Editor’s note: Elizabeth Garrels, Mt. Pleasant, is chairman of the Friends of the Harlan-Lincoln House, which is located on West Broad Street, next to the Chadwick Library on the campus of Iowa Wesleyan College.

 

By Elizabeth E. Garrels

 

Thank you to Scott and Amy Lowe for bringing Lincoln to Main Street Cinemas. With this movie, they also provided much publicity for our local treasure, the Harlan-Lincoln House. The close connections between the Lincoln family and Mt. Pleasant’s Harlan family are numerous and fascinating. Interesting ones brought to mind from the movie are:

a.) Robert Todd Lincoln, the elder son home from Harvard and who eventually enters the war as an aide to Grant, courted for several years and later in 1868 married our hometown girl, Mary Eunice Harlan, daughter of Senator James and Ann Eliza Harlan.
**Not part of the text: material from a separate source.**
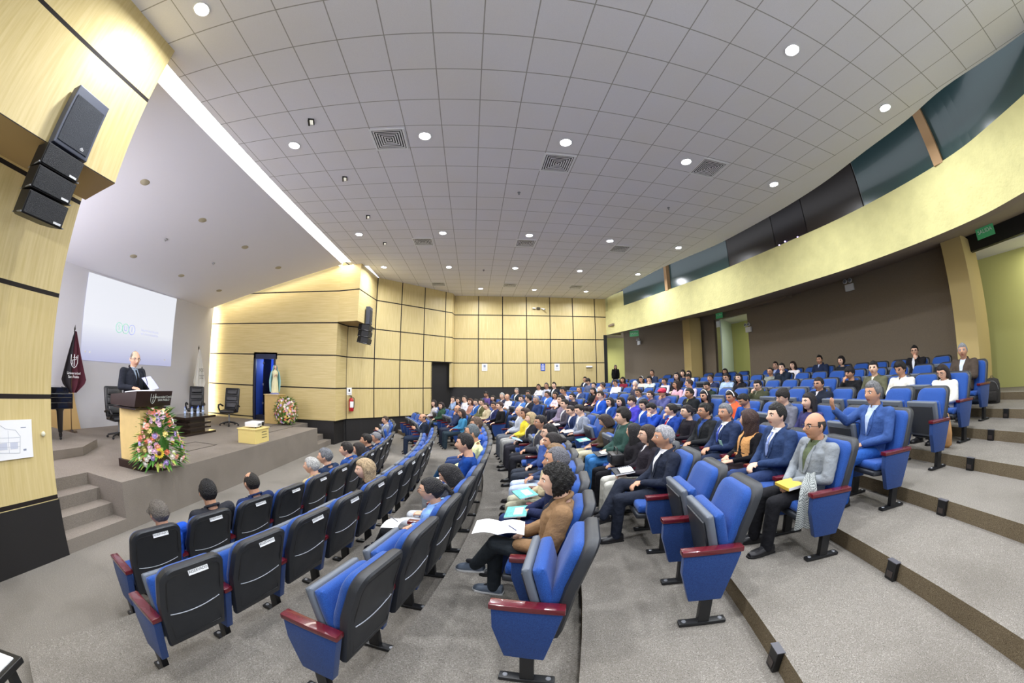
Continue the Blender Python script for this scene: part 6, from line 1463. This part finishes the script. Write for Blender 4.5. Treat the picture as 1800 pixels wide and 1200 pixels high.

b.) In the scene at the War Department where a seated Lincoln is dictating and discussing a telegram with the army operator, remember his strong, clenched hands (one on each knee) depicting commitment and strength? A plaster cast mold of Lincoln’s hands, also in this position of resolve, is only one of many displays and artifacts available to view at the Harlan-Lincoln House.

c.) Near the end of the war when Lincoln consulted with Grant in the field and toured the

Richmond battlefield, among the group that accompanied him on the River Queen was Senator and Mrs. Harlan and daughter Mary.

d.) In the conclusion of the movie, if we were able to discern actual faces at the outside Second Inaugural address, we would have seen Senator Harlan escorting Mrs. Lincoln and Robert Todd Lincoln escorting Mary Harlan.

Subsequently, Robert and Mary Harlan Lincoln and their children often visited her parents in Mt. Pleasant and made many local friends, entertained, owned property, and joined with the cultural and civic life of our city. Their youngest daughter, Jessie, married another local boy, Warren Beckwith Jr., who had been raised in that family home still standing at 601 W. Monroe St.

While the film industry is celebrating Lincoln with 12 nominations for the Academy Awards, we likewise celebrate the rich heritage and tradition we have locally with the Lincoln and Harlan families. Their house museum and collection on the campus of Iowa Wesleyan College, like our current local theatre, are valuable assets to our hometown.